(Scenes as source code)
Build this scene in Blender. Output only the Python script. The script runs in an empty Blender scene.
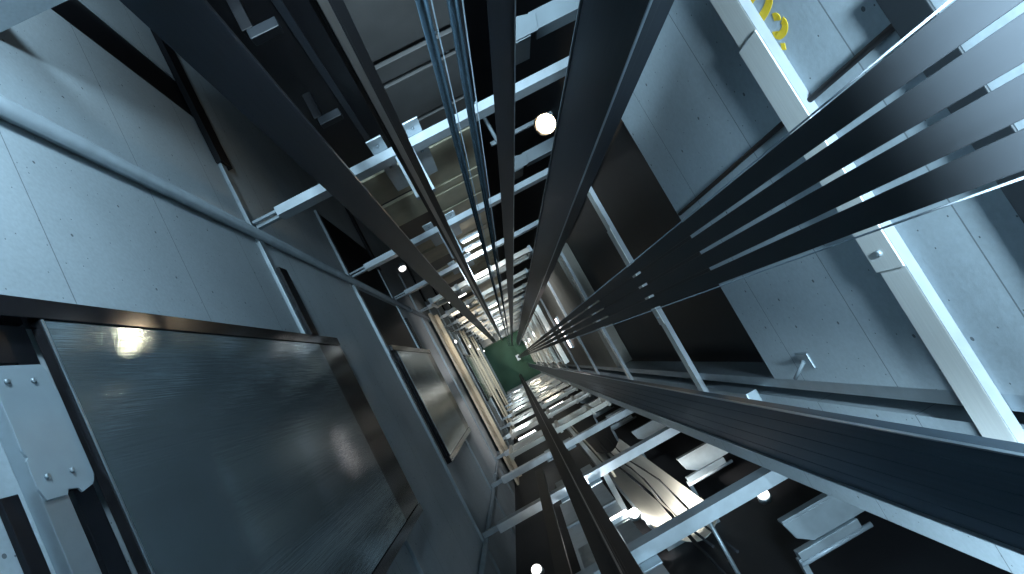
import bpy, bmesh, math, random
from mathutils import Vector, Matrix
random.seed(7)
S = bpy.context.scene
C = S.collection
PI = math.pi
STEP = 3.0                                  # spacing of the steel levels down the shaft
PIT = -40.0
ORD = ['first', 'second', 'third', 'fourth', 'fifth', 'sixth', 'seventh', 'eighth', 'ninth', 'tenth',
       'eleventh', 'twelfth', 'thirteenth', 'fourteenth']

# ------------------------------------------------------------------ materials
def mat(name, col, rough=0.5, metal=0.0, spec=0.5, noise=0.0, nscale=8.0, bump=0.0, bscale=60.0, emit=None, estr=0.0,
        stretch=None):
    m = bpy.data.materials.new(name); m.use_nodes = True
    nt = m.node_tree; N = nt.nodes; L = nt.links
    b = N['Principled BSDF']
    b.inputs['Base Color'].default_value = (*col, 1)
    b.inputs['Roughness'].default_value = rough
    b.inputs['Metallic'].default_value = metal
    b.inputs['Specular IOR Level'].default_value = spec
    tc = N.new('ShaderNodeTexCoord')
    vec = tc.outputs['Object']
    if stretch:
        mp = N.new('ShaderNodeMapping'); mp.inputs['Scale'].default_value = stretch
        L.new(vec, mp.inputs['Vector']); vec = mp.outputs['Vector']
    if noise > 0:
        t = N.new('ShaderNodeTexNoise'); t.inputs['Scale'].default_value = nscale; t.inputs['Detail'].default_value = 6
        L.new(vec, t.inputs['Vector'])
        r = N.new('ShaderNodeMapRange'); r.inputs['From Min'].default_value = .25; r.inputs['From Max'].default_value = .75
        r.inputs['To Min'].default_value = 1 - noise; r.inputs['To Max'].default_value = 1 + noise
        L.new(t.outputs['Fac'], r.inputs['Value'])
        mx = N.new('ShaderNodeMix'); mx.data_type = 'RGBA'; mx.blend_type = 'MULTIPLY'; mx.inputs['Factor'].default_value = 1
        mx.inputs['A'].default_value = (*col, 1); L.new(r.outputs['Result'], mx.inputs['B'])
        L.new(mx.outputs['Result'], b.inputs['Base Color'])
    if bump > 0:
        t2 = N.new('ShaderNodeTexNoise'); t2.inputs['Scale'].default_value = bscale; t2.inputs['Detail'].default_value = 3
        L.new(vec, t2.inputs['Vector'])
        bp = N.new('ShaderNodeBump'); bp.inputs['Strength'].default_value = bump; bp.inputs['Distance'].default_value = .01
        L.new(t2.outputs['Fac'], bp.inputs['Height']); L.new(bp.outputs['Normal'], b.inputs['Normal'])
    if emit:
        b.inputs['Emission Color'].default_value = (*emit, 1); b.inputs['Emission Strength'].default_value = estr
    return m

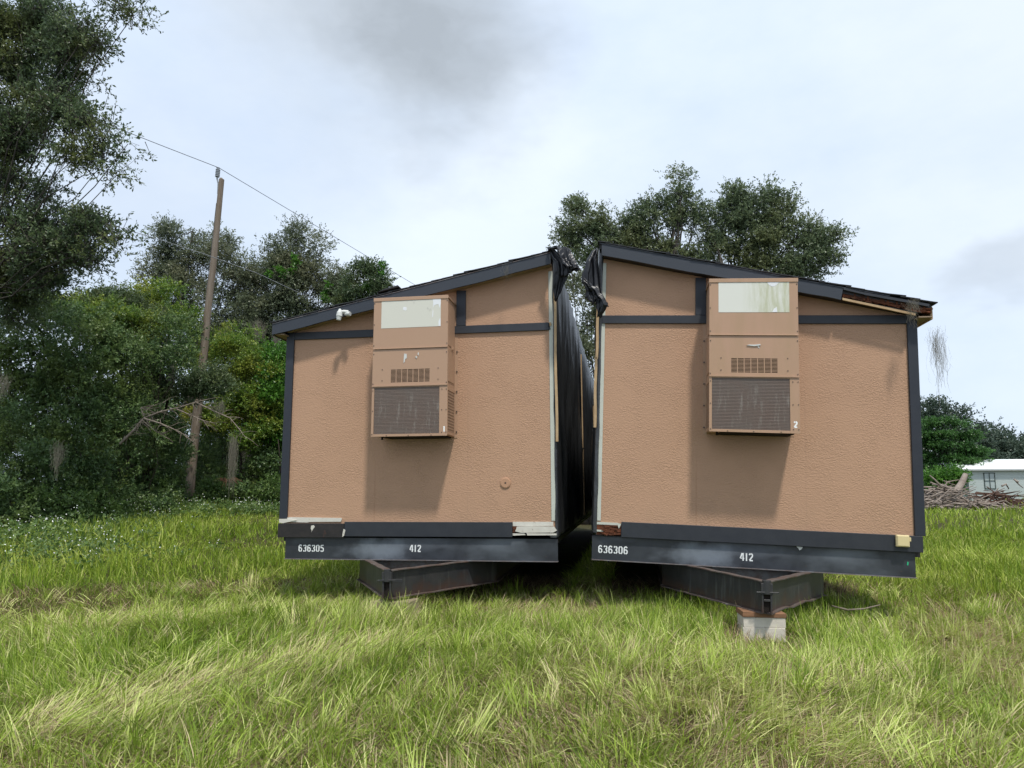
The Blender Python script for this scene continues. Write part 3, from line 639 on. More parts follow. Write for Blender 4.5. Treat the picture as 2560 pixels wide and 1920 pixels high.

What the task requires: Omitting all images, retype each line of the records precisely.

Response for this exercise:
Build this scene in Blender. Output only the Python script. The script runs in an empty Blender scene.
import bpy, bmesh, math, random
from mathutils import Vector, Matrix
random.seed(7)
S = bpy.context.scene
C = S.collection
PI = math.pi
STEP = 3.0                                  # spacing of the steel levels down the shaft
PIT = -40.0
ORD = ['first', 'second', 'third', 'fourth', 'fifth', 'sixth', 'seventh', 'eighth', 'ninth', 'tenth',
       'eleventh', 'twelfth', 'thirteenth', 'fourteenth']

# ------------------------------------------------------------------ materials
def mat(name, col, rough=0.5, metal=0.0, spec=0.5, noise=0.0, nscale=8.0, bump=0.0, bscale=60.0, emit=None, estr=0.0,
        stretch=None):
    m = bpy.data.materials.new(name); m.use_nodes = True
    nt = m.node_tree; N = nt.nodes; L = nt.links
    b = N['Principled BSDF']
    b.inputs['Base Color'].default_value = (*col, 1)
    b.inputs['Roughness'].default_value = rough
    b.inputs['Metallic'].default_value = metal
    b.inputs['Specular IOR Level'].default_value = spec
    tc = N.new('ShaderNodeTexCoord')
    vec = tc.outputs['Object']
    if stretch:
        mp = N.new('ShaderNodeMapping'); mp.inputs['Scale'].default_value = stretch
        L.new(vec, mp.inputs['Vector']); vec = mp.outputs['Vector']
    if noise > 0:
        t = N.new('ShaderNodeTexNoise'); t.inputs['Scale'].default_value = nscale; t.inputs['Detail'].default_value = 6
        L.new(vec, t.inputs['Vector'])
        r = N.new('ShaderNodeMapRange'); r.inputs['From Min'].default_value = .25; r.inputs['From Max'].default_value = .75
        r.inputs['To Min'].default_value = 1 - noise; r.inputs['To Max'].default_value = 1 + noise
        L.new(t.outputs['Fac'], r.inputs['Value'])
        mx = N.new('ShaderNodeMix'); mx.data_type = 'RGBA'; mx.blend_type = 'MULTIPLY'; mx.inputs['Factor'].default_value = 1
        mx.inputs['A'].default_value = (*col, 1); L.new(r.outputs['Result'], mx.inputs['B'])
        L.new(mx.outputs['Result'], b.inputs['Base Color'])
    if bump > 0:
        t2 = N.new('ShaderNodeTexNoise'); t2.inputs['Scale'].default_value = bscale; t2.inputs['Detail'].default_value = 3
        L.new(vec, t2.inputs['Vector'])
        bp = N.new('ShaderNodeBump'); bp.inputs['Strength'].default_value = bump; bp.inputs['Distance'].default_value = .01
        L.new(t2.outputs['Fac'], bp.inputs['Height']); L.new(bp.outputs['Normal'], b.inputs['Normal'])
    if emit:
        b.inputs['Emission Color'].default_value = (*emit, 1); b.inputs['Emission Strength'].default_value = estr
    return m

The Blender Python script for this scene continues. Write part 3, from line 639 on. More parts follow. Write for Blender 4.5. Treat the picture as 2560 pixels wide and 1920 pixels high.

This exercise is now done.